Resesi Seks di Korsel, Perempuan Enggan Punya Anak: Hidupku dan Suamiku yang Utama!
SABANGMERAUKE NEWS - Menikah dan memiliki anak tentu menjadi impian setiap pasangan suami istri di seluruh dunia.
Tapi berbeda dengan pasangan suami istri di Korea Selatan. Menghadapi kenyataan bahwa membesarkan anak bukan satu hal yang mudah, banyak pasangan suami istri di Korea memilih untuk childfree atau tidak memiliki anak.
Misalnya, Choi Jung-hee, pekerja kantoran yang baru saja menikah, ia enggan memiliki anak.
"Hidupku dan suamiku yang utama," cerita dia, kepada The Guardian, dikutip Minggu (27/11/2022).
Dirinya mengaku sering mendengar pernyataan betapa bahagianya saat memiliki anak. Namun, niat Choi Jung-hee untuk childfree atau tidak memiliki anak tetap lebih tinggi lantaran beban membesarkan juga disebutnya amat besar.
"Kami menginginkan kehidupan yang menyenangkan bersama, dan sementara orang mengatakan memiliki anak dapat memberi kami kebahagiaan, itu juga berarti banyak waktu yang mungkin membuat kami merasa ingin menyerah," lanjut dia.
Gaya Hidup Berubah
Fakta yang menunjukkan berubahnya gaya hidup pasutri Korsel juga terlihat dari data proporsi keluarga dengan satu anak. Totalnya melampaui 40 persen.
Tidak hanya itu, jumlah pernikahan mencetak rekor terendah sepanjang masa merosot hingga di 193 ribu tahun lalu.
Di negara di mana separuh penduduknya sekarang percaya bahwa pernikahan bukanlah suatu keharusan. Beberapa, terutama wanita, memprioritaskan kebebasan pribadi dan dengan sengaja mengesampingkan pernikahan sama sekali.
Meski begitu, budaya wanita yang diharapkan sepenuhnya menjadi ibu rumah tangga masih tinggi di Korsel. Hal ini juga didorong oleh kesenjangan upah gender Korsel yang terburuk di Organisation for Economic Co-operation and Development (OECD).
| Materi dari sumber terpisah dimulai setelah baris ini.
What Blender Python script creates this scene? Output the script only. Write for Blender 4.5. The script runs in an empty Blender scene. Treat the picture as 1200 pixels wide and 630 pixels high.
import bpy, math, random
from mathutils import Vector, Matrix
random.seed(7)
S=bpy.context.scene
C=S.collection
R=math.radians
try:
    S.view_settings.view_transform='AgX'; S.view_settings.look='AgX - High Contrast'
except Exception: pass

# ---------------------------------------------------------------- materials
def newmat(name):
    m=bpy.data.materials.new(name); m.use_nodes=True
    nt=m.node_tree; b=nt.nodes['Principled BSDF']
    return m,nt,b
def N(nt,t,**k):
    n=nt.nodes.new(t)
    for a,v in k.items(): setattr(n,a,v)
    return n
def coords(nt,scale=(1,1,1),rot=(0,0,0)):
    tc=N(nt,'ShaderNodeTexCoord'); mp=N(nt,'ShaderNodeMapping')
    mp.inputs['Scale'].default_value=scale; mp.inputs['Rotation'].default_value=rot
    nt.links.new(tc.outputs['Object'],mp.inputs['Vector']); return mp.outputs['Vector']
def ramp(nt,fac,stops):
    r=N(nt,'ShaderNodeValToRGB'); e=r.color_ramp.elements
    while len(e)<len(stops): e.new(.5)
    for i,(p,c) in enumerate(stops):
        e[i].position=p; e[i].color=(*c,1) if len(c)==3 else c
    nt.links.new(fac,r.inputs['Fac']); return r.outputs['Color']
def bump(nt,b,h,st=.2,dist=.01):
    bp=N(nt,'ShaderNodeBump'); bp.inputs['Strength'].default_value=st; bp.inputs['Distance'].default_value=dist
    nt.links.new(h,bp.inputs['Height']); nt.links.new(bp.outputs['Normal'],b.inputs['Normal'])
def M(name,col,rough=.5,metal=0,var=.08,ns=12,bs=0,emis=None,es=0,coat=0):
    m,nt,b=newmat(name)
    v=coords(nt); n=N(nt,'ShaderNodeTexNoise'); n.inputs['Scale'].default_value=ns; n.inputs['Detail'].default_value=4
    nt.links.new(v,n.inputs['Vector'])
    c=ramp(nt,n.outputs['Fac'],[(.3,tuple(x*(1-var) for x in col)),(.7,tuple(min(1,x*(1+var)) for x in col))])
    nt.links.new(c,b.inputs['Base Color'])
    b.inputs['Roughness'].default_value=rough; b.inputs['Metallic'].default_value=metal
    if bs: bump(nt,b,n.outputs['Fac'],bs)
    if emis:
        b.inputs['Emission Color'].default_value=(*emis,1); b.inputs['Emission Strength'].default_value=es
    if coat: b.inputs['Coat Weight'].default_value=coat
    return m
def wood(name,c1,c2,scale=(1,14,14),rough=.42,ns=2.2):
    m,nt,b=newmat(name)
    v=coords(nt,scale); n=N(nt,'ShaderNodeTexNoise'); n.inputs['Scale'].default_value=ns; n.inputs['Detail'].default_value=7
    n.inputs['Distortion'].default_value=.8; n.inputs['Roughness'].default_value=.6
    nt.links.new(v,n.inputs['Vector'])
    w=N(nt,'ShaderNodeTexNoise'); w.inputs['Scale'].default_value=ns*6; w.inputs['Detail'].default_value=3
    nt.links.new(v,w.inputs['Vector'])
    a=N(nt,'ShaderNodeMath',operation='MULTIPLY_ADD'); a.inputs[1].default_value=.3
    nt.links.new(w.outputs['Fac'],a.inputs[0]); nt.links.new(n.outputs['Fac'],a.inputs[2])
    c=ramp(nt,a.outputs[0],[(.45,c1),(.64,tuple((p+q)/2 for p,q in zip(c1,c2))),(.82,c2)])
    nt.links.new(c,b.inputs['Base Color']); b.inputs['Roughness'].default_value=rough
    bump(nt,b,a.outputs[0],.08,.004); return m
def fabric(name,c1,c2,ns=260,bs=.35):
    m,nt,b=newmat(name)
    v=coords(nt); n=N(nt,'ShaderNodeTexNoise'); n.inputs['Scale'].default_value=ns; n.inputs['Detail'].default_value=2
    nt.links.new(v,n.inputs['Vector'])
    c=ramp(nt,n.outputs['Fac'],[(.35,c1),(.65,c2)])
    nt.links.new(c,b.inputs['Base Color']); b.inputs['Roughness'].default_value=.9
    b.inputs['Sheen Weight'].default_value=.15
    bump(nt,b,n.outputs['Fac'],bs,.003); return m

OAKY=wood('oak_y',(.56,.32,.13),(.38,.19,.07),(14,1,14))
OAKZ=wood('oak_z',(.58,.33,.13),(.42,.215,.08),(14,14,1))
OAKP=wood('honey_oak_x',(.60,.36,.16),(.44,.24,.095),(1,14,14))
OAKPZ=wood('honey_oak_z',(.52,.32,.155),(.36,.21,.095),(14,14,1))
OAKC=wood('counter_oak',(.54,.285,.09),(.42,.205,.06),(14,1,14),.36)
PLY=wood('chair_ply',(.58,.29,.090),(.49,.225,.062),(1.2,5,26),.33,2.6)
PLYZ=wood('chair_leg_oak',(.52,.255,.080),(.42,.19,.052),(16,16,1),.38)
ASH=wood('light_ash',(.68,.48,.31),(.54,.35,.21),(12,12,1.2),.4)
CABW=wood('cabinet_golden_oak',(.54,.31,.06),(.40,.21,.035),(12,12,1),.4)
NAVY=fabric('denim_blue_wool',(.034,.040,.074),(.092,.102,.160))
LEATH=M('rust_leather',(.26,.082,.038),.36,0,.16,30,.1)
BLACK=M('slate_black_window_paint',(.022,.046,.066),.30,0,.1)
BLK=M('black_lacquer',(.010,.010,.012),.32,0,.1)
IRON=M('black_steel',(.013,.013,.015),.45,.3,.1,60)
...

Negara ini berada di peringkat paling bawah dari indeks glass ceiling Economist, yang mengukur di mana perempuan memiliki peluang terbaik dan terburuk untuk mendapatkan perlakuan yang sama di tempat kerja, selama 10 tahun berturut-turut.
Jumlah Bayi yang Lahir
Menurut data populasi Statistics Korea di 23 November, jumlah bayi yang baru lahir pada kuartal ketiga (Juli-September) adalah 64.085 anak, turun sebanyak 3,7 persen yakni 2.466 dari tahun ke tahun. Ini adalah level terendah sejak statistik disusun pada tahun 1981.
Jumlah bayi yang lahir dari Januari hingga September sebanyak 192.223, turun 15.582 dari tahun lalu (202.805). Ini adalah pertama kalinya sejak statistik disusun bahwa jumlah bayi yang baru lahir turun di bawah 200.000.
"Jumlah bayi yang lahir telah menurun seiring dengan penurunan populasi wanita dan jumlah pernikahan yang terus menurun," kata Roh Hyung-joon, kepala divisi tren populasi di Statistics Korea.
Selain itu, angka kelahiran menurun seiring bertambahnya usia melahirkan dan masa subur dipersingkat.
Banyak anak muda Korea Selatan mengatakan bahwa mereka tak merasa berkewajiban untuk berkeluarga layaknya orang tua dan kakek-neneknya.
Hal tersebut juga dipicu oleh ketidakpastian pasar kerja yang suram, perumahan yang mahal, ketidaksetaraan gender dan sosial, tingkat mobilitas sosial yang rendah, dan biaya besar untuk membesarkan anak dalam masyarakat yang sangat kompetitif.
Terlebih, banyak wanita Korea Selatan yang juga mengeluhkan budaya patriarkal yang memaksa mereka melakukan banyak pengasuhan anak sambil menanggung diskriminasi di tempat kerja.
"Singkatnya, orang mengira negara kita bukanlah tempat yang mudah untuk ditinggali," kata Lee So-Young, pakar kebijakan kependudukan di Institut Korea untuk Urusan Kesehatan dan Sosial.
"Mereka percaya anak-anak mereka tidak dapat memiliki kehidupan yang lebih baik daripada mereka, jadi mempertanyakan mengapa mereka harus bersusah payah untuk memiliki bayi," ucapnya lagi.